The Supreme Court has granted the Trump administration’s urgent bid for Department of Government Efficiency personnel to access sensitive Social Security data.
The three Democratic appointees dissented, with Justice Elena Kagan merely noting she would’ve denied the administration’s application, while Justice Ketanji Brown Jackson wrote a dissent joined by Justice Sonia Sotomayor. Jackson criticized the majority for intervening as it has done in other cases recently. She wrote that, “once again, this Court dons its emergency-responder gear, rushes to the scene, and uses its equitable power to fan the flames rather than extinguish them.”
The order came down alongside another one favoring DOGE in a case related to the Freedom of Information Act, from which the three Democratic appointees also dissented.
In this Social Security case, U.S. District Judge Ellen Hollander had blocked access pending further litigation. She wrote in a lengthy ruling April 17 that the administration couldn’t justify granting DOGE members access to Americans’ personal information, notwithstanding the stated goal of rooting out fraud and promoting efficiency.
“This intrusion into the personal affairs of millions of Americans — absent an adequate explanation for the need to do so — is not in the public interest,” the Obama-appointed judge in Maryland wrote. She said the Social Security Administration could still give DOGE members access to redacted or anonymized records, so long as anyone accessing that data is properly trained and vetted.

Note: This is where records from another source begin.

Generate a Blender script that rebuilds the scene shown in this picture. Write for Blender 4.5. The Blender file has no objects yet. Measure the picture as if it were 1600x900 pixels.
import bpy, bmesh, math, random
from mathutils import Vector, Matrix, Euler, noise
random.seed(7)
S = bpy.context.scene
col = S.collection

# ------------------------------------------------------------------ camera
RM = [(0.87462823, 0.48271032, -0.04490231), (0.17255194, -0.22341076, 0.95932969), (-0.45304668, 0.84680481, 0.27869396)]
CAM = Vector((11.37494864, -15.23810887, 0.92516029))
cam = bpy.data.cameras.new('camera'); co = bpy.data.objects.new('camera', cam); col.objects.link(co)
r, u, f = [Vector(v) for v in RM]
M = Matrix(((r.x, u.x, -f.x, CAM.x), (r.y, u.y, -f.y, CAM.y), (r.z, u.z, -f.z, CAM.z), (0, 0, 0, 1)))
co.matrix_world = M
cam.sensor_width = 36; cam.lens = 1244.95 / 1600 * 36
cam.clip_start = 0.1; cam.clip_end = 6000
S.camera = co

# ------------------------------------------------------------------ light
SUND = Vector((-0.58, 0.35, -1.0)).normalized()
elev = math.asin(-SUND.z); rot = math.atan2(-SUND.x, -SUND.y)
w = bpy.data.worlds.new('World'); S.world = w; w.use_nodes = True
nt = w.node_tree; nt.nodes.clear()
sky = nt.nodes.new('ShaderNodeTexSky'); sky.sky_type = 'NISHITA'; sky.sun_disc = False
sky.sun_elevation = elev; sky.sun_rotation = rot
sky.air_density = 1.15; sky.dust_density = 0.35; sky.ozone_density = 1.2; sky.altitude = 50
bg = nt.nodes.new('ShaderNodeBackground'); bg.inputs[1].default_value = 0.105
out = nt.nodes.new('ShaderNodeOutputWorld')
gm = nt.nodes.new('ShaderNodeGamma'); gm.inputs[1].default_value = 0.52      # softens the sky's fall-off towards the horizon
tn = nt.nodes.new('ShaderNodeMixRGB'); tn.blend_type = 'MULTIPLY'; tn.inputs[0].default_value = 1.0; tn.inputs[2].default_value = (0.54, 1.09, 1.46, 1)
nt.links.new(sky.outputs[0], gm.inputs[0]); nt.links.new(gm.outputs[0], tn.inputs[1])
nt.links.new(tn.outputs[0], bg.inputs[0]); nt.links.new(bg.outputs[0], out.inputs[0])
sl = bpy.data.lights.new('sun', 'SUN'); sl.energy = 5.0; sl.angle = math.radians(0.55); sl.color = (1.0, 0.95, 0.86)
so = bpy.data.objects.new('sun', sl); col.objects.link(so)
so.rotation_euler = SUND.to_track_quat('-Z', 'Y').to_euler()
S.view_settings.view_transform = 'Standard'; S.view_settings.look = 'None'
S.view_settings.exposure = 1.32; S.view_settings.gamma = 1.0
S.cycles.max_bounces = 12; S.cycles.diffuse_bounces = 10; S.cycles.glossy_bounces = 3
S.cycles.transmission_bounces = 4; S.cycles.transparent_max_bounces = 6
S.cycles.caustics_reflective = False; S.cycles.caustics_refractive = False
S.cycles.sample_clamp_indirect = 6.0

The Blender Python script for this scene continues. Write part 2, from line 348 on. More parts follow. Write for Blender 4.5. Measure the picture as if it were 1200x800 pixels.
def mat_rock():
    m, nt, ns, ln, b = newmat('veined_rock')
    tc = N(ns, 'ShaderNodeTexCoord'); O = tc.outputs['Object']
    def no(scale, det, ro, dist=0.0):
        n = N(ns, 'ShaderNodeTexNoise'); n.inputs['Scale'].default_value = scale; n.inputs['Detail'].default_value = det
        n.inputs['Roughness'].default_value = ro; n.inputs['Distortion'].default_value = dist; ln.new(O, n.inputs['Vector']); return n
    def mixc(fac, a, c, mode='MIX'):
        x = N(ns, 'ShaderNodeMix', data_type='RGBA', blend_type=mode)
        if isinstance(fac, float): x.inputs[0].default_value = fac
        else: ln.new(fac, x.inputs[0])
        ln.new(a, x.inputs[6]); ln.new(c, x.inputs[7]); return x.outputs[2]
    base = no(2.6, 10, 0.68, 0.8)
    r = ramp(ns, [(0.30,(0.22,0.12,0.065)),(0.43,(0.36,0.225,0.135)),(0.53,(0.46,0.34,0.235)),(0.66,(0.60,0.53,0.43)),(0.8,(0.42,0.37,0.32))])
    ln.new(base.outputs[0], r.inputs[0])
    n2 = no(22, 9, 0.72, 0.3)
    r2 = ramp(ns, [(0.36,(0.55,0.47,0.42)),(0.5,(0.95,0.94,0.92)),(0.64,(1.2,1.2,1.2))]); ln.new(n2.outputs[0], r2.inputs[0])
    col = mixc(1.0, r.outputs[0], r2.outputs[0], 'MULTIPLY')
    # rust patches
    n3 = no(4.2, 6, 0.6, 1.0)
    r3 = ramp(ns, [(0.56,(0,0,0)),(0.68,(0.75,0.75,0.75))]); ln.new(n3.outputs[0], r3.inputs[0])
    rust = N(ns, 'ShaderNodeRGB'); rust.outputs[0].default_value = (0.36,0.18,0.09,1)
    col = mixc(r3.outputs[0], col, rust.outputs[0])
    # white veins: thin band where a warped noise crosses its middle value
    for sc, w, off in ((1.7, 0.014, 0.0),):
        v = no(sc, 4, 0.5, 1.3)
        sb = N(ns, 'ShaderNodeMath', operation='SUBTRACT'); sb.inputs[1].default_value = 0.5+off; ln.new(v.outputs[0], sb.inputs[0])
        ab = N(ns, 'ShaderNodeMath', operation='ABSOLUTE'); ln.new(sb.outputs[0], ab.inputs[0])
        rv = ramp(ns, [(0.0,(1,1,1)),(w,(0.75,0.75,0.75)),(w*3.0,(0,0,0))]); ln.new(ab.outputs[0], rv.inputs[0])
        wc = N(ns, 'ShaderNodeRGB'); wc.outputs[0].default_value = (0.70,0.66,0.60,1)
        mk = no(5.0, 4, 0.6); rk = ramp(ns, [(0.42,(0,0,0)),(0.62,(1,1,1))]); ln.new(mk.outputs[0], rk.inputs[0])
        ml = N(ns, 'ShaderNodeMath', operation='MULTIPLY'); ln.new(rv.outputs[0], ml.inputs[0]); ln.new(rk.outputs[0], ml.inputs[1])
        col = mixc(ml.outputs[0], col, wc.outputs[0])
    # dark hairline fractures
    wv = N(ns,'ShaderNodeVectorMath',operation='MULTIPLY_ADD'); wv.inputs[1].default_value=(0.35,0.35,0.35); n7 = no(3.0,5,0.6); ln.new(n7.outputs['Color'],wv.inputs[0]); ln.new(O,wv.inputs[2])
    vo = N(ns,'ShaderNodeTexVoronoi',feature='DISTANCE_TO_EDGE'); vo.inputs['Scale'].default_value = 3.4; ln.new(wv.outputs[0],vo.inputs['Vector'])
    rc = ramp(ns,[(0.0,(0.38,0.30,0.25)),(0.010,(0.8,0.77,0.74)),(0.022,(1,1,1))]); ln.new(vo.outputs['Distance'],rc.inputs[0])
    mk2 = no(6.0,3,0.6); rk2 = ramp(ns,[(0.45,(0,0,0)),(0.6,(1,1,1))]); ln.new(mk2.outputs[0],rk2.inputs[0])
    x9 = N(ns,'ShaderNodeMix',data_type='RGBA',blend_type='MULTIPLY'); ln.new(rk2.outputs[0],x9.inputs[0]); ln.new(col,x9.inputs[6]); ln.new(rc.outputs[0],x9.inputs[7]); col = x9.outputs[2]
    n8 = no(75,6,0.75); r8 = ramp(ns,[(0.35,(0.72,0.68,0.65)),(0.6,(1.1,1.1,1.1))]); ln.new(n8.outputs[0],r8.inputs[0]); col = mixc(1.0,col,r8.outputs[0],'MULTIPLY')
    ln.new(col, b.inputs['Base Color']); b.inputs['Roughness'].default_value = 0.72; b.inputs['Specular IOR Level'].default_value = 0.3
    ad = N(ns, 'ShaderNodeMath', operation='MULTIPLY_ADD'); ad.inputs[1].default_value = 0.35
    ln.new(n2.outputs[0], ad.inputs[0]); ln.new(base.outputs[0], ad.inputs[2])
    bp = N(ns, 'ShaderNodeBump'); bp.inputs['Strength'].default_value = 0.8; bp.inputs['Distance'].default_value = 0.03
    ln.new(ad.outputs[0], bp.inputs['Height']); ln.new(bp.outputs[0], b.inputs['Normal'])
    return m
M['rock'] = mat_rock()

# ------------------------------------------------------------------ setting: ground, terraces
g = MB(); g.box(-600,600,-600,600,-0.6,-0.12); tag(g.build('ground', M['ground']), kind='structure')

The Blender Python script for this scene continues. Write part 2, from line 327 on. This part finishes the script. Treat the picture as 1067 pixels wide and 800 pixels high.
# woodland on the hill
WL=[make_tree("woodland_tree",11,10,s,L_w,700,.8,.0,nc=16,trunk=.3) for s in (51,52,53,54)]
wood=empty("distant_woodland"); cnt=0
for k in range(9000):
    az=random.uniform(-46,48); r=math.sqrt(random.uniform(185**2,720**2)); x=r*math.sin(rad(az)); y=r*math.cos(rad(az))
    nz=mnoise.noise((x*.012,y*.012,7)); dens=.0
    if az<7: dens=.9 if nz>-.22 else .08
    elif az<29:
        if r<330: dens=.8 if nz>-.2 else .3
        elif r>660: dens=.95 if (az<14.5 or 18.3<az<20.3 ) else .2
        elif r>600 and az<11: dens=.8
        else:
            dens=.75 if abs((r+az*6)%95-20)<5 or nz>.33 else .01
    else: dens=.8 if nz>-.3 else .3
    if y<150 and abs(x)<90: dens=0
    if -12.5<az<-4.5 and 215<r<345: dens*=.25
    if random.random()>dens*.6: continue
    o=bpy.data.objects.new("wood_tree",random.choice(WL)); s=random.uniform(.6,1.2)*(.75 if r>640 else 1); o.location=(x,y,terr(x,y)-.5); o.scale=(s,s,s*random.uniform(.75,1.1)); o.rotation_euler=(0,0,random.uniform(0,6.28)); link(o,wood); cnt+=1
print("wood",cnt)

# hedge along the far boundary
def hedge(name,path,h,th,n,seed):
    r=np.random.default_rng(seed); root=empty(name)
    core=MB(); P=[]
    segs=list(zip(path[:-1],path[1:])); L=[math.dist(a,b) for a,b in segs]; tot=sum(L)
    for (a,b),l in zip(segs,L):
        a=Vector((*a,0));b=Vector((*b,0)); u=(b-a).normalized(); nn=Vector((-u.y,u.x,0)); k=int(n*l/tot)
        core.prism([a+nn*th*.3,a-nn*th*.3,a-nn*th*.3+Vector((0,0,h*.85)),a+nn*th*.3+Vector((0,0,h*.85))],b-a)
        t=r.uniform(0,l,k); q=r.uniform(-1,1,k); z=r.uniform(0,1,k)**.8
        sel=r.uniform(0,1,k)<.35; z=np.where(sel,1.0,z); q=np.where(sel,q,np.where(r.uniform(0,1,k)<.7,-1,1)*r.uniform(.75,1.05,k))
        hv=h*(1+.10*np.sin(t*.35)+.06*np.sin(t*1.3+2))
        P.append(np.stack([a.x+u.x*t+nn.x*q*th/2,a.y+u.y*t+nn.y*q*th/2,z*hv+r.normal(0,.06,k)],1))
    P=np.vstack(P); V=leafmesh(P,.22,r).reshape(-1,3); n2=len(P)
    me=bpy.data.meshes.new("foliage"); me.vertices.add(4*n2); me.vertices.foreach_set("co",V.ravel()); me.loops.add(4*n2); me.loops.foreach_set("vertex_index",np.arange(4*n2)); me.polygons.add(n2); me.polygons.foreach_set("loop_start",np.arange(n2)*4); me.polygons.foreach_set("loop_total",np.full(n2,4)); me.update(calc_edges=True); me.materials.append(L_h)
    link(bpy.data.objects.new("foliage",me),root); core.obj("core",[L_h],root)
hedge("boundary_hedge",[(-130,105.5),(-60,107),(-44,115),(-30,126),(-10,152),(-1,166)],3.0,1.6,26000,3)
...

The U.S. Court of Appeals for the 4th Circuit declined to halt Hollander’s injunction, and the government brought an emergency appeal to the Supreme Court. The government has frequently filed such appeals in President Donald Trump’s second term, as judges find legal issues with various aspects of his agenda.
Trump’s solicitor general, John Sauer, wrote that his emergency application “presents a now-familiar theme: a district court has issued sweeping injunctive relief without legal authority to do so, in ways that inflict ongoing, irreparable harm on urgent federal priorities and stymie the Executive Branch’s functions.” When it comes to this Social Security case specifically, Sauer said the government “cannot eliminate waste and fraud if district courts bar the very agency personnel with expertise and the designated mission of curtailing such waste and fraud from performing their jobs.”
Opposing emergency relief were the plaintiffs who brought the case and secured the preliminary injunction — labor unions and an advocacy group for retired Americans.
They said the administration made “a sudden and striking departure from generations of precedent spanning more than a dozen presidential administrations,” by seeking to “throw open its data systems to unauthorized (and often unvetted) personnel who have no demonstrated need for the personally identifiable information (‘PII’) they seek.”
They said the administration wanted high court relief “simply because a lower court has interfered with something the Executive Branch wants to do.” But they said that “has never been the standard for emergency relief, and the Court should not adopt it now.”